--- Aim ---
Repeat everything from the line holding "Build this scene" to the line holding "random.seed(7)", inclusive, exactly. Leave out the rest.

--- Exercise data ---
= = = =

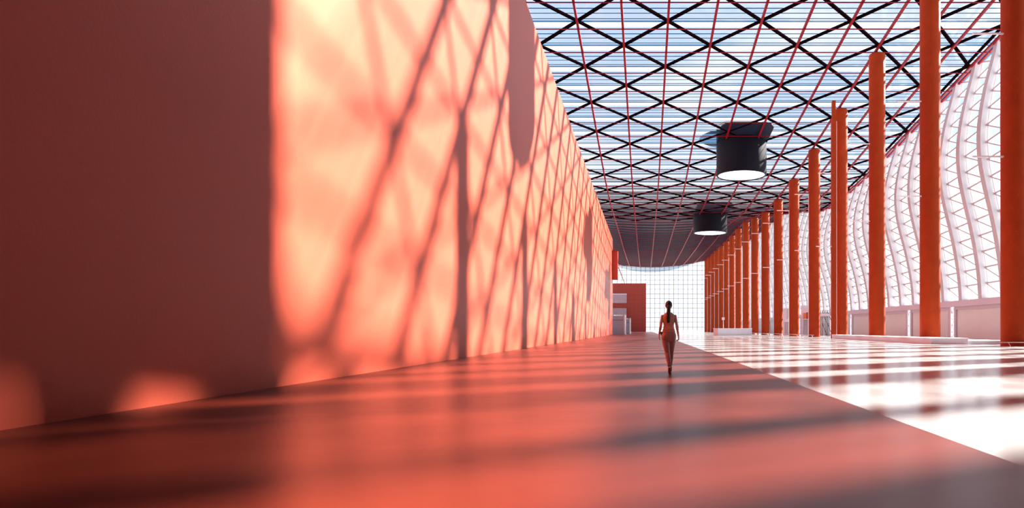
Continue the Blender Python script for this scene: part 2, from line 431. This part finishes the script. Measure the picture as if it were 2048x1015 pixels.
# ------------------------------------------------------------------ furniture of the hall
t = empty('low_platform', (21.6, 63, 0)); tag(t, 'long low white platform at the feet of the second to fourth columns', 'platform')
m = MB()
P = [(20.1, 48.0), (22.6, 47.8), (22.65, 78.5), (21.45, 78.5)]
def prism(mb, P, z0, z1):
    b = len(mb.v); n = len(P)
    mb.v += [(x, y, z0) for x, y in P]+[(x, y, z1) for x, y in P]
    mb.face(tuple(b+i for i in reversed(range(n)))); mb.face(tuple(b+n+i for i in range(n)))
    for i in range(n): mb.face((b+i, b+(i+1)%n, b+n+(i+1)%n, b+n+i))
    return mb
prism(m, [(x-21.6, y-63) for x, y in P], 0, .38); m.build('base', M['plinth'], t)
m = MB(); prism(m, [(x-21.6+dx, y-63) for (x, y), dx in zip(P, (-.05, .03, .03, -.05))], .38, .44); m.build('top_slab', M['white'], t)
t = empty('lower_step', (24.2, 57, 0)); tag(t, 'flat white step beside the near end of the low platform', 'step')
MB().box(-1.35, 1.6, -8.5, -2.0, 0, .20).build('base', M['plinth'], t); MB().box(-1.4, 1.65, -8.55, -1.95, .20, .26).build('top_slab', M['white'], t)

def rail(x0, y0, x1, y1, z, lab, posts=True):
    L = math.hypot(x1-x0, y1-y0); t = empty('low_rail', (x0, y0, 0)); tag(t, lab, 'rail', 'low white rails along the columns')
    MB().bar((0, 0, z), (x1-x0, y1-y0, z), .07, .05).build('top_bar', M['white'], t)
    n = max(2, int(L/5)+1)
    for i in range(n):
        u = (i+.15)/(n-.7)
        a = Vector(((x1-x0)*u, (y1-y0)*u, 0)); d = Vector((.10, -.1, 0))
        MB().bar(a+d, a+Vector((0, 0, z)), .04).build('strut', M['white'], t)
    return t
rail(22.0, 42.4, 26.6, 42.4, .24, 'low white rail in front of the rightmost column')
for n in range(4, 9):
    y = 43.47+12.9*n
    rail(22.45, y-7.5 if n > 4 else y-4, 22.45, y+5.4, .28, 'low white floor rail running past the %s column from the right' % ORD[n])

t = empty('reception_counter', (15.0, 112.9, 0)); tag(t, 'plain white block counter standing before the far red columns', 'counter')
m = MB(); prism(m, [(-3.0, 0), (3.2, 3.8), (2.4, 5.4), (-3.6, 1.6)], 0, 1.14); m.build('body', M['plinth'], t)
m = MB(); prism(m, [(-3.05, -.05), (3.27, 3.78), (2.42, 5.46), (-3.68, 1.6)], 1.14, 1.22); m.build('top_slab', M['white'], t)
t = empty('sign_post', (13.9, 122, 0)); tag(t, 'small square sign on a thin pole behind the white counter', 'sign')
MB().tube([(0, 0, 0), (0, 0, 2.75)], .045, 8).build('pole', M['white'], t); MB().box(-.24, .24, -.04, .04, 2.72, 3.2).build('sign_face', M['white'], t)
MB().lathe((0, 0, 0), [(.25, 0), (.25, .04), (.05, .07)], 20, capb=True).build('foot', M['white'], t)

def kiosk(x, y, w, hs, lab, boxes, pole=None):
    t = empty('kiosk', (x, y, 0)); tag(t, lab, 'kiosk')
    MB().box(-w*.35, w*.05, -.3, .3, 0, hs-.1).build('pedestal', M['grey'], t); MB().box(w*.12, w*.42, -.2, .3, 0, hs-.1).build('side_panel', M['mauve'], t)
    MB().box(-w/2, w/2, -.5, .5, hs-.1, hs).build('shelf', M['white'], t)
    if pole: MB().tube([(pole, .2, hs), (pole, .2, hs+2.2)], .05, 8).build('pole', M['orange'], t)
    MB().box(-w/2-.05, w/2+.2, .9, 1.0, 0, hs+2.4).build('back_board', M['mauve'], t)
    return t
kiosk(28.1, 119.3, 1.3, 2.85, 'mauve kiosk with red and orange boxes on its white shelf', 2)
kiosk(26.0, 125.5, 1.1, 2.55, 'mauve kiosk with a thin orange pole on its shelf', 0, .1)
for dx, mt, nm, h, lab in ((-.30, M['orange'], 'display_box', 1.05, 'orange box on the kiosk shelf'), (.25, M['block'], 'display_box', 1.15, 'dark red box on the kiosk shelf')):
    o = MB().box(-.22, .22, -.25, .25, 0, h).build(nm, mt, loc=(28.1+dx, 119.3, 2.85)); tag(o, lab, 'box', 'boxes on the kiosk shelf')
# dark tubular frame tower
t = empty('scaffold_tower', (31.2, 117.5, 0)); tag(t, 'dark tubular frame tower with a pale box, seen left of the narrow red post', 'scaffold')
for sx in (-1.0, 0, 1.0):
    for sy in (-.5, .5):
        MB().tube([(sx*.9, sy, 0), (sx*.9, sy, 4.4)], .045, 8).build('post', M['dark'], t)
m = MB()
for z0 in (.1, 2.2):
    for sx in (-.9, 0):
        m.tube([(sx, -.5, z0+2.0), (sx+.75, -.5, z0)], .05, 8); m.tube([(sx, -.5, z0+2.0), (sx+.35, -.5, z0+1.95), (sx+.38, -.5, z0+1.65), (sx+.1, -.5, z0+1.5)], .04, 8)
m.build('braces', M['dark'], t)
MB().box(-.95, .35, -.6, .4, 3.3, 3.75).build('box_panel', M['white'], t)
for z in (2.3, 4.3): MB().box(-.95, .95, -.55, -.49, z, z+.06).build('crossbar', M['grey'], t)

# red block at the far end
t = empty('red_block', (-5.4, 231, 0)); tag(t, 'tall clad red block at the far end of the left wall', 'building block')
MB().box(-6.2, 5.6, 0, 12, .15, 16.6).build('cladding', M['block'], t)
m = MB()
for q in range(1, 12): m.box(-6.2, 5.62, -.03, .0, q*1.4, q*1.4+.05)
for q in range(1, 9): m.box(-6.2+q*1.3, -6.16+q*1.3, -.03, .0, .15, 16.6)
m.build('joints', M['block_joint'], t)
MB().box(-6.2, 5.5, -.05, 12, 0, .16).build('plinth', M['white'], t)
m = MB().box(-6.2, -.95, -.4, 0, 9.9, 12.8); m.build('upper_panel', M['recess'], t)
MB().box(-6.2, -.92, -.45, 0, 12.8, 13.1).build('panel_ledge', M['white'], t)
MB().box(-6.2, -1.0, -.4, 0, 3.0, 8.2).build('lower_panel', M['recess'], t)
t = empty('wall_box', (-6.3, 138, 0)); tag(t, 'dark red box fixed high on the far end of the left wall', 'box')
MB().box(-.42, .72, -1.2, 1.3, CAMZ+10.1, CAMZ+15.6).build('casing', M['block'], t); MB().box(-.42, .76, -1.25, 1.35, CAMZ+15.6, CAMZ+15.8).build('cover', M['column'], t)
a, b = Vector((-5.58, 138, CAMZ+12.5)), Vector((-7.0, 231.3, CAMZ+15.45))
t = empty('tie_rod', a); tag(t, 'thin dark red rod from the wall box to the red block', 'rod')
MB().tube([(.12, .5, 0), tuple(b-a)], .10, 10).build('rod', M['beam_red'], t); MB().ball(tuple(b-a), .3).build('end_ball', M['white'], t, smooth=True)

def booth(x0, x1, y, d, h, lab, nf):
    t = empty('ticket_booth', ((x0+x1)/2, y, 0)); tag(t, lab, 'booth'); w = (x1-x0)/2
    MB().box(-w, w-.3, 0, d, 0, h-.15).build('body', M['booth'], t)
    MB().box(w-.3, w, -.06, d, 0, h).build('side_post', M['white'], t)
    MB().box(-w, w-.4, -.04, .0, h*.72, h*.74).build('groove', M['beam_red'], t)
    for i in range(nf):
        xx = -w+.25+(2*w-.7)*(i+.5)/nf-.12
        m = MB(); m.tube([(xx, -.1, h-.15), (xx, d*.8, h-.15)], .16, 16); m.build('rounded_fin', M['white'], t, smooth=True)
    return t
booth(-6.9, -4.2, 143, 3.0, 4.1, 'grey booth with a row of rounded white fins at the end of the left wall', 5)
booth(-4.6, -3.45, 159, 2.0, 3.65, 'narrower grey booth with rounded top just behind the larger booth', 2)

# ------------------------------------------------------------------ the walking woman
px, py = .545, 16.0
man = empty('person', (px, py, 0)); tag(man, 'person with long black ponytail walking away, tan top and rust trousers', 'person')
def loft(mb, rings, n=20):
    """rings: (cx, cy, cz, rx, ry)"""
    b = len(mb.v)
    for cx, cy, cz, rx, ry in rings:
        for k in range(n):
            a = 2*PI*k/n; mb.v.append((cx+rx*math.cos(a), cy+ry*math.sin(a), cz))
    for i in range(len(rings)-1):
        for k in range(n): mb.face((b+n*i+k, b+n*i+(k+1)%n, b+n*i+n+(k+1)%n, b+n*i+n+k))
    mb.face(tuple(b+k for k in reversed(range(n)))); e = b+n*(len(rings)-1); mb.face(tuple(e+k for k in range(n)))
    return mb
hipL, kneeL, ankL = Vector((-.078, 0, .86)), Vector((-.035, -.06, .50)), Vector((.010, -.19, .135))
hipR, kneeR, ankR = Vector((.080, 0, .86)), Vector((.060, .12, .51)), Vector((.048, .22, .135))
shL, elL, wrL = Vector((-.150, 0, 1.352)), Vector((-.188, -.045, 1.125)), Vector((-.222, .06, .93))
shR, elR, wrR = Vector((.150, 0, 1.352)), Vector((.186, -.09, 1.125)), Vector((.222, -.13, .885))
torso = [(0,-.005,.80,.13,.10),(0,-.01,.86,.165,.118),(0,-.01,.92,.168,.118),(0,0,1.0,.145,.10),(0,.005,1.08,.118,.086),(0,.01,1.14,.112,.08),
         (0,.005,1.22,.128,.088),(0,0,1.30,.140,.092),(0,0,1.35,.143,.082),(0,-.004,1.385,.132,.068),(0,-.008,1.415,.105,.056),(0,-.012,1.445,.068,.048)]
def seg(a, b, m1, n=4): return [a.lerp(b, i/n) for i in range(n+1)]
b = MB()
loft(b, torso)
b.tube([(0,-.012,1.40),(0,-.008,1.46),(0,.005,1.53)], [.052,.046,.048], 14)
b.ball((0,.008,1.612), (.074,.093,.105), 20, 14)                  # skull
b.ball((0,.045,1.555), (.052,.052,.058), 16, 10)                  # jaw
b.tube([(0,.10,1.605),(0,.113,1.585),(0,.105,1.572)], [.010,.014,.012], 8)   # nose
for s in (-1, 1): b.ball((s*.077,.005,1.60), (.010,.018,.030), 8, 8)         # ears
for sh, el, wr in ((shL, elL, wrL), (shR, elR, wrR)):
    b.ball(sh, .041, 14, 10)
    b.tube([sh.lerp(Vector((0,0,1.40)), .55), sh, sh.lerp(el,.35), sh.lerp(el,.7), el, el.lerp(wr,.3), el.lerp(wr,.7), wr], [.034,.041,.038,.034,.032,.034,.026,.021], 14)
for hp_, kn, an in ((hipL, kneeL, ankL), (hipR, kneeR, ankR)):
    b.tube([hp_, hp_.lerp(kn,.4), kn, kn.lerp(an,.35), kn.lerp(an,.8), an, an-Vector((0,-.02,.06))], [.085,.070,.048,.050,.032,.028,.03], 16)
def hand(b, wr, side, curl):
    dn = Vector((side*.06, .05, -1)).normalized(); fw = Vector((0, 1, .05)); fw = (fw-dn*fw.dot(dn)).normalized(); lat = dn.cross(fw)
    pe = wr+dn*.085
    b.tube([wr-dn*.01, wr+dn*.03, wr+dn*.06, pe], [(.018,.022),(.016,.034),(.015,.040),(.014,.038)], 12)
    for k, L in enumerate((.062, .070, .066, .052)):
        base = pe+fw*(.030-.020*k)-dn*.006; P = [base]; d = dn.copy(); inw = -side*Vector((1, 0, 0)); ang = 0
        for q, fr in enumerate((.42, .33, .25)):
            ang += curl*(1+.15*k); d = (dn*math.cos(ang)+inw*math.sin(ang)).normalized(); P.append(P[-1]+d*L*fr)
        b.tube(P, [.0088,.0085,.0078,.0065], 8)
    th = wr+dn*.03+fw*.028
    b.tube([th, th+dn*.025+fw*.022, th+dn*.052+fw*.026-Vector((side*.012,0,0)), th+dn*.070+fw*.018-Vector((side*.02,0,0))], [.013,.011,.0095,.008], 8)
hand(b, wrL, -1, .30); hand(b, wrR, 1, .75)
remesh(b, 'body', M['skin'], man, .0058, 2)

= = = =

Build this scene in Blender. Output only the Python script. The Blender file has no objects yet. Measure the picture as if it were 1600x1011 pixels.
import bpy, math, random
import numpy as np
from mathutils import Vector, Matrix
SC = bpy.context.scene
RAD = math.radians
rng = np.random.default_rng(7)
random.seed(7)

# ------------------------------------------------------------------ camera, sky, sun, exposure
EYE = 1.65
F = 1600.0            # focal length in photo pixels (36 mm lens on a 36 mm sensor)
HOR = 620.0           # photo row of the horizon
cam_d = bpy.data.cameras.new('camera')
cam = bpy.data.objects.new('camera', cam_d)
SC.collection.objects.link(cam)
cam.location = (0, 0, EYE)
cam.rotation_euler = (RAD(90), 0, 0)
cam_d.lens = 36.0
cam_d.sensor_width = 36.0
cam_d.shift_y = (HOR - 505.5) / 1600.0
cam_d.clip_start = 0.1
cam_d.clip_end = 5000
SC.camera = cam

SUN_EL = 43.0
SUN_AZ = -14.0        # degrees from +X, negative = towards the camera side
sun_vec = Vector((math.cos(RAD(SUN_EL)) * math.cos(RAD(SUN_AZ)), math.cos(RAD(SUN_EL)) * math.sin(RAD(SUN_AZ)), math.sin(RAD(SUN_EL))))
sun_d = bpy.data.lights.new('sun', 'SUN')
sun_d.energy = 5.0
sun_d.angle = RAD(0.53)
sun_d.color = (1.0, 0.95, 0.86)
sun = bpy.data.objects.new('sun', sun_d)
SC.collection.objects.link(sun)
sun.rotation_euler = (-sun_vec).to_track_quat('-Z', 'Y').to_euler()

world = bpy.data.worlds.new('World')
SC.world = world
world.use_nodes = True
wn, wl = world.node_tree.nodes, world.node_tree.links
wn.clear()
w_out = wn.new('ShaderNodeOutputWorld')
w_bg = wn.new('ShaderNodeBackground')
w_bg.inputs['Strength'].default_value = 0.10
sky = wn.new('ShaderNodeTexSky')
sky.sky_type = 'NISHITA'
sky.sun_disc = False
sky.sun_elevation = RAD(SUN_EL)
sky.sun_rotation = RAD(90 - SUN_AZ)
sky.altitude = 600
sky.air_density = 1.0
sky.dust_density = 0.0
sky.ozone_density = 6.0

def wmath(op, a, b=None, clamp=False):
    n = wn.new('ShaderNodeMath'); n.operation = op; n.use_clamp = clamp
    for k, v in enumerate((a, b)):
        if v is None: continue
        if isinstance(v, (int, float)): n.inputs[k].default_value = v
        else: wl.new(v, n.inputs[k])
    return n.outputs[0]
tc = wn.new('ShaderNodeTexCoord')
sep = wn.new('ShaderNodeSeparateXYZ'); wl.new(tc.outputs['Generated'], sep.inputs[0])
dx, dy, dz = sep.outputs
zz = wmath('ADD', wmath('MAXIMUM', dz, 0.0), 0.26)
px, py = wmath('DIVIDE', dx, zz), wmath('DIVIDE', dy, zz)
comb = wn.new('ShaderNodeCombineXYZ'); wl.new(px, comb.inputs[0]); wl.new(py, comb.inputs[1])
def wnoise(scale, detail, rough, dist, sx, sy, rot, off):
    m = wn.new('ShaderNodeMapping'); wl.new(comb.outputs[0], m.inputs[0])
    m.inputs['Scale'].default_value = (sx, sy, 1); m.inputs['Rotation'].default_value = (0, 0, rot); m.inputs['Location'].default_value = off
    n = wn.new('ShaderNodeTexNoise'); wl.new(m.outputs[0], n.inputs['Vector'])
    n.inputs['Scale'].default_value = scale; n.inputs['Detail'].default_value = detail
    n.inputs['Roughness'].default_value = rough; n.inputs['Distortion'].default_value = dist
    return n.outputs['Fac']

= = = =

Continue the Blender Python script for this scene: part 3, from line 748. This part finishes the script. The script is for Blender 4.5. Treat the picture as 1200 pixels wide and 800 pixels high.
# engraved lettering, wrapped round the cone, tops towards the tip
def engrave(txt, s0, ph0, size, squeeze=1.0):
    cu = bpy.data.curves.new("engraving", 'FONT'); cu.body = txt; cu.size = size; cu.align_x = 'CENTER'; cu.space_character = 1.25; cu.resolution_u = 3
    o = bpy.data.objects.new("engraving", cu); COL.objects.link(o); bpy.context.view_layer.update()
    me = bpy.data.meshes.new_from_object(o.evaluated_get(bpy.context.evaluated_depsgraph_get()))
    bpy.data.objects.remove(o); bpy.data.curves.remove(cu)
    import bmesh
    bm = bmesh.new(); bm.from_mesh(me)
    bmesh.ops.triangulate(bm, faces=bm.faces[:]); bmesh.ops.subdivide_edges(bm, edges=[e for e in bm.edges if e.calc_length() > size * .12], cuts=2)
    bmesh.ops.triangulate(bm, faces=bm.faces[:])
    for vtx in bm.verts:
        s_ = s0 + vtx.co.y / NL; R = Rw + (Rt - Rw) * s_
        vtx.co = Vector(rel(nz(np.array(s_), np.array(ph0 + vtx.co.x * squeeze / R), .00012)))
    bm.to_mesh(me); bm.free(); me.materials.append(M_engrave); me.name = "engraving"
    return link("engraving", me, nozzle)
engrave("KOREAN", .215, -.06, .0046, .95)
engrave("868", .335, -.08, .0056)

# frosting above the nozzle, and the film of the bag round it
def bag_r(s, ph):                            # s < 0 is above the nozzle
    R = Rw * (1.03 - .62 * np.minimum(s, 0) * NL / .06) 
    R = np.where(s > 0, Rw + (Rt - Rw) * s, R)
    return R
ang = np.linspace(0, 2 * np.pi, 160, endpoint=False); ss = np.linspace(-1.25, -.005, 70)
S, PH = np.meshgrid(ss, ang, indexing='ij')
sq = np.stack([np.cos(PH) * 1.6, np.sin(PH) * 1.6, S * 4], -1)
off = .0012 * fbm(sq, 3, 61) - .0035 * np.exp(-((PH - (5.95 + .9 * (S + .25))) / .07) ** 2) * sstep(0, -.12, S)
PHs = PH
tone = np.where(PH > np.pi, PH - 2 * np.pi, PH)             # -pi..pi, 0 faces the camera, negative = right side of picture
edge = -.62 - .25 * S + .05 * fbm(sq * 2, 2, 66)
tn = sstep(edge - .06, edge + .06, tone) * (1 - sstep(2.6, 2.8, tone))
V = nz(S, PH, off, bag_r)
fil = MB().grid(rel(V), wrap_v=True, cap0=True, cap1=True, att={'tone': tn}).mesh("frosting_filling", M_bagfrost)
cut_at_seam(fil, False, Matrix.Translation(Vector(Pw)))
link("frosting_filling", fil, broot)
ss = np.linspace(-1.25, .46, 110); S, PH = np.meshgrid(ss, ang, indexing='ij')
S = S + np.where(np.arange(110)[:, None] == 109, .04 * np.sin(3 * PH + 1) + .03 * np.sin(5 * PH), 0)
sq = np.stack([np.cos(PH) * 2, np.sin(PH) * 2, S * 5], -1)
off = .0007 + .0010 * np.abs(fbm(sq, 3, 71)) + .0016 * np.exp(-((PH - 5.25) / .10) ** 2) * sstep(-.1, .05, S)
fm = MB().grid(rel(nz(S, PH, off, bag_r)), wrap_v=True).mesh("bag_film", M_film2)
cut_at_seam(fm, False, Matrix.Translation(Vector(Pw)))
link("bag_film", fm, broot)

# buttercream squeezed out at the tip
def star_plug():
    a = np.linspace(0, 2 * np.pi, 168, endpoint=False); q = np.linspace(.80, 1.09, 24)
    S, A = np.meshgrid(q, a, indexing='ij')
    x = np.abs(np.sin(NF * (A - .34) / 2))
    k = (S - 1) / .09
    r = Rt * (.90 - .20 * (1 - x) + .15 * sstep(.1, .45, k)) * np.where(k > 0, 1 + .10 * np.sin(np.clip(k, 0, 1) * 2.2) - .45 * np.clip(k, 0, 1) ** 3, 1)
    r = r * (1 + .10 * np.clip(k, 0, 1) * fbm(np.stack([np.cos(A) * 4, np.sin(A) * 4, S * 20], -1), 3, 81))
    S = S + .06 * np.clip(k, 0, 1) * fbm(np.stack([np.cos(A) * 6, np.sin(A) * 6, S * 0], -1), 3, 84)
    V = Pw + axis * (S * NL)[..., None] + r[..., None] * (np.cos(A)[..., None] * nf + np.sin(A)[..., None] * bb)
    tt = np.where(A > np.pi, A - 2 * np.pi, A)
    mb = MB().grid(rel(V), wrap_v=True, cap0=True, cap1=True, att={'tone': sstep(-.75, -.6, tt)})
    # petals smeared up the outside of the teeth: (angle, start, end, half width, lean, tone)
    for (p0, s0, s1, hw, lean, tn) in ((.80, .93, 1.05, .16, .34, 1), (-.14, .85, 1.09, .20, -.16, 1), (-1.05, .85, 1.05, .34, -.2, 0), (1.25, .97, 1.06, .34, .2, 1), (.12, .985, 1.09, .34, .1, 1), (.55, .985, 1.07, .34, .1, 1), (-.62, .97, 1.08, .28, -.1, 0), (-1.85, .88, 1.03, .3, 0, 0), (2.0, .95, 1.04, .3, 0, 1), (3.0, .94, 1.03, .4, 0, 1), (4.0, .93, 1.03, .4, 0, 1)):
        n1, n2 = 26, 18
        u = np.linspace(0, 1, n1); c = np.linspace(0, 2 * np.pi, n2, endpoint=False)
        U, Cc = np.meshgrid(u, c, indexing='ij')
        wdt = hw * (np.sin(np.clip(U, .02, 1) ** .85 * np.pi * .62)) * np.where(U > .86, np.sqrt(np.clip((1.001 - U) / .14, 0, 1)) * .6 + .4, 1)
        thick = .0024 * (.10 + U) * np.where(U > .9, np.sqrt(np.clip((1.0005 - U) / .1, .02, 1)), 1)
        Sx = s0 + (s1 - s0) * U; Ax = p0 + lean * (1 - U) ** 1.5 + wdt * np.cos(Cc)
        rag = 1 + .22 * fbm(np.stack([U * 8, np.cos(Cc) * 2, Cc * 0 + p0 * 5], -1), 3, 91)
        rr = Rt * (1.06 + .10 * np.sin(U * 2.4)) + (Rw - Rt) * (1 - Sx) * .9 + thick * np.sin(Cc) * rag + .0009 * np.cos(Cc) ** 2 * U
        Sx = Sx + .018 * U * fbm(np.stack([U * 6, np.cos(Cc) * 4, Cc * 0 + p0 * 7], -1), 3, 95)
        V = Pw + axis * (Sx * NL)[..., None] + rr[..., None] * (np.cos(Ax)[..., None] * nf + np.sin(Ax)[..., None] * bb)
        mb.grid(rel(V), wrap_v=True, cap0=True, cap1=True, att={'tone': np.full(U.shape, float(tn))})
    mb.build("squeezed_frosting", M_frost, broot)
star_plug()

= = = =

--- Correct response ---
Build this scene in Blender. Output only the Python script. The Blender file has no objects yet. Measure the picture as if it were 1600x1011 pixels.
import bpy, math, random
import numpy as np
from mathutils import Vector, Matrix
SC = bpy.context.scene
RAD = math.radians
rng = np.random.default_rng(7)
random.seed(7)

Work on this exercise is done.